After an intro set in Belfast in 1973, Shadow Dancer flashes forward 20 years, shifting its action to London and delivering a set piece of imposing skill and power. In nearly wordless fashion, director James Marsh follows a young woman as she boards a train, exits at a Tube station where she drops a suspicious package on the steps, and, sensing danger, sneaks off into a tunnel where she makes her escape from the station, only to be immediately picked up by two MI5 agents. Apart from the obvious suspense which Marsh builds gradually, nearly imperceptibly, the sequence effectively sets a mood of paranoia and dissociation, achieved largely through a purposeful employment of blurred backgrounds and off-kilter shots that turn train commuters into alienated, vaguely sinister presences, even as they go about their mundane business.
If nothing else in the film can quite match the bravura execution of this early sequence, Marsh carries forward the mood and menace of the opening into the balance of the work, perfectly matching his aesthetic strategies to the story’s shifting moral terrain. For this tale of divided loyalties set in the waning days of the Troubles in Northern Ireland, Marsh keeps the central players’ motivations tantalizingly uncertain, letting us in just enough to allow the film to pack its expected emotional punch, while never forcing reductive readings of character and action.
The chief players in the film’s complex political-is-personal narrative are Colette McVeigh (Andrea Riseborough), the woman behind the botched subway bombing and a member, along with her brothers, of the IRA, and MI5 agent Mac (Clive Owen), who offers her and her young son protection in exchange for her turning state’s evidence. Colette temporarily accepts the offer, only to miss a key meeting with Mac, but eventually gets at least partially on board. Mac’s own position becomes increasingly untenable as he butts heads with higher ups over the handling of Colette, who his superiors see as largely disposable, as well as his discovery of a secret file, labeled “Shadow Dancer,” that holds the key to the history of the McVeigh family’s involvement with the British government.
Acting beneath masks of studied illegibility, both Riseborough and Owen convey the stoical exteriors their characters have spent years building up as part of their jobs. But both also allow a measure of concern to leak through the surface, reaching a culmination in an aborted attempt at fleeting romance between Colette and Mac. The film wisely drops the potential lovers angle, but makes clear Mac’s legitimate concern for his charge as well as Colette’s own worries about the fate of her young son.

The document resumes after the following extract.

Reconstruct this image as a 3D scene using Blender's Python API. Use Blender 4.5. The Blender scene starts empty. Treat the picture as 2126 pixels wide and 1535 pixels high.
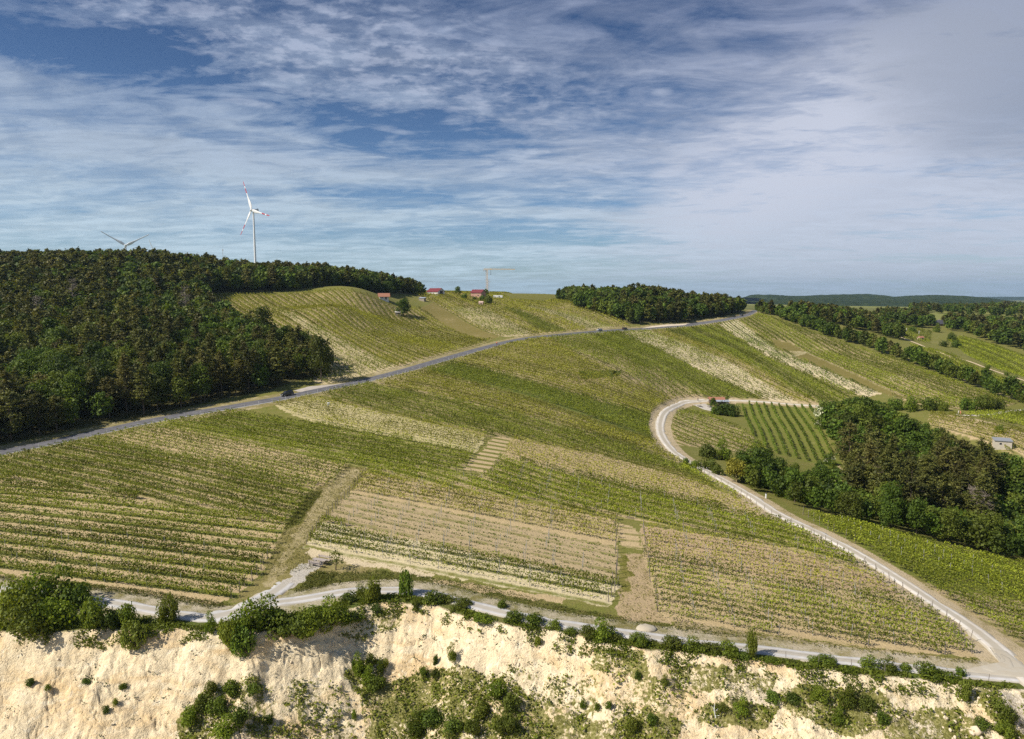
import bpy, bmesh, math, random
import numpy as np
from mathutils import Vector, Matrix
S = bpy.context.scene
COL = S.collection
rng = np.random.default_rng(7)
random.seed(7)
R = math.radians

# ------------------------------------------------------------------ camera, sky, sun, exposure
W0, H0 = 2126.0, 1535.0
F = 1463.0                      # focal length in photo pixels
PITCH = R(6.07)
CZ = 60.0                       # camera height in the scene
cam_d = bpy.data.cameras.new('camera')
cam = bpy.data.objects.new('camera', cam_d); COL.objects.link(cam)
cam_d.sensor_width = 36; cam_d.lens = 36 * F / W0
cam_d.clip_start = 1; cam_d.clip_end = 40000
cam.location = (0, 0, CZ)
cam.rotation_euler = (R(90) - PITCH, 0, 0)
S.camera = cam

SUN_EL, SUN_AZ = R(43), R(-112)     # azimuth clockwise from +Y (view direction): from the left, slightly behind
sdir = Vector((math.cos(SUN_EL) * math.sin(SUN_AZ), math.cos(SUN_EL) * math.cos(SUN_AZ), math.sin(SUN_EL)))
sl = bpy.data.lights.new('sun', 'SUN'); sl.energy = 5.0; sl.angle = R(0.5); sl.color = (1.0, 0.93, 0.82)
so = bpy.data.objects.new('sun', sl); COL.objects.link(so)
so.rotation_euler = sdir.to_track_quat('Z', 'Y').to_euler(); so.location = (-200, -80, 300)

S.view_settings.view_transform = 'Standard'; S.view_settings.look = 'None'
S.view_settings.exposure = 0.40; S.view_settings.gamma = 1.0
S.render.engine = 'CYCLES'
try:
    S.cycles.use_denoising = False
except Exception: pass
S.cycles.max_bounces = 5; S.cycles.diffuse_bounces = 2; S.cycles.transmission_bounces = 3
S.cycles.glossy_bounces = 2; S.cycles.volume_bounces = 0; S.cycles.transparent_max_bounces = 4
S.cycles.sample_clamp_indirect = 2


class NT:
    """small helper to write node trees"""
    def __init__(s, nt): s.nt = nt; s.n = nt.nodes; s.l = nt.links
    def node(s, t, **kw):
        n = s.n.new(t)
        for k, v in kw.items(): setattr(n, k, v)
        return n
    def put(s, sock, v):
        if hasattr(v, 'is_output') or isinstance(v, bpy.types.NodeSocket): s.l.new(v, sock)
        else: sock.default_value = v
    def math(s, op, a, b=0.0, c=0.0, clamp=False):
        n = s.node('ShaderNodeMath', operation=op, use_clamp=clamp)
        s.put(n.inputs[0], a); s.put(n.inputs[1], b); s.put(n.inputs[2], c)
        return n.outputs[0]
    def vmath(s, op, a, b=(0, 0, 0)):
        n = s.node('ShaderNodeVectorMath', operation=op)
        s.put(n.inputs[0], a)
        if op == 'SCALE': s.put(n.inputs[3], b); return n.outputs[0]
        s.put(n.inputs[1], b)
        return n.outputs[1] if op in ('LENGTH', 'DOT_PRODUCT', 'DISTANCE') else n.outputs[0]
    def mix(s, f, a, b, mode='MIX'):
        n = s.node('ShaderNodeMix', data_type='RGBA', blend_type=mode)
        n.clamp_factor = True
        s.put(n.inputs[0], f); s.put(n.inputs[6], c4(a)); s.put(n.inputs[7], c4(b))
        return n.outputs[2]
    def ramp(s, v, a, b, lo=0.0, hi=1.0, smooth=True):
        n = s.node('ShaderNodeMapRange', interpolation_type='SMOOTHSTEP' if smooth else 'LINEAR')
        s.put(n.inputs[0], v); s.put(n.inputs[1], a); s.put(n.inputs[2], b); s.put(n.inputs[3], lo); s.put(n.inputs[4], hi)
        return n.outputs[0]
    def noise(s, vec, scale, detail=4, rough=.55, dist=0.0, dim='3D'):
        n = s.node('ShaderNodeTexNoise', noise_dimensions=dim)
        if vec is not None: s.put(n.inputs['Vector'], vec)
        s.put(n.inputs['Scale'], scale); s.put(n.inputs['Detail'], detail)
        s.put(n.inputs['Roughness'], rough); s.put(n.inputs['Distortion'], dist)
        return n.outputs[0]
    def xyz(s, v):
        n = s.node('ShaderNodeSeparateXYZ'); s.put(n.inputs[0], v); return n.outputs
    def comb(s, x, y, z):
        n = s.node('ShaderNodeCombineXYZ'); s.put(n.inputs[0], x); s.put(n.inputs[1], y); s.put(n.inputs[2], z); return n.outputs[0]
    def attr(s, name):
        return s.node('ShaderNodeAttribute', attribute_name=name)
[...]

Beyond these constants, though, the film is a web of shifting loyalties in which the characters’ allegiance to family, cause, and country is always relative. It’s easy enough for a film to sketch out a fraught situation and then imbue it with facile moral ambiguities, but Marsh’s treatment of his material never registers as schematic. By keeping us at an appropriate distance from his characters’ thoughts, the film may frustrate the sort of identification we expect from more modest politically charged thrillers, and in turn render its final plot twist a bit less striking than puzzling. But thanks to Marsh’s uncanny knack for conveying free-floating dread, Shadow Dancer expertly posits a world where politics perpetually corrodes personal connections and paranoia is no more or less than a daily fact of life.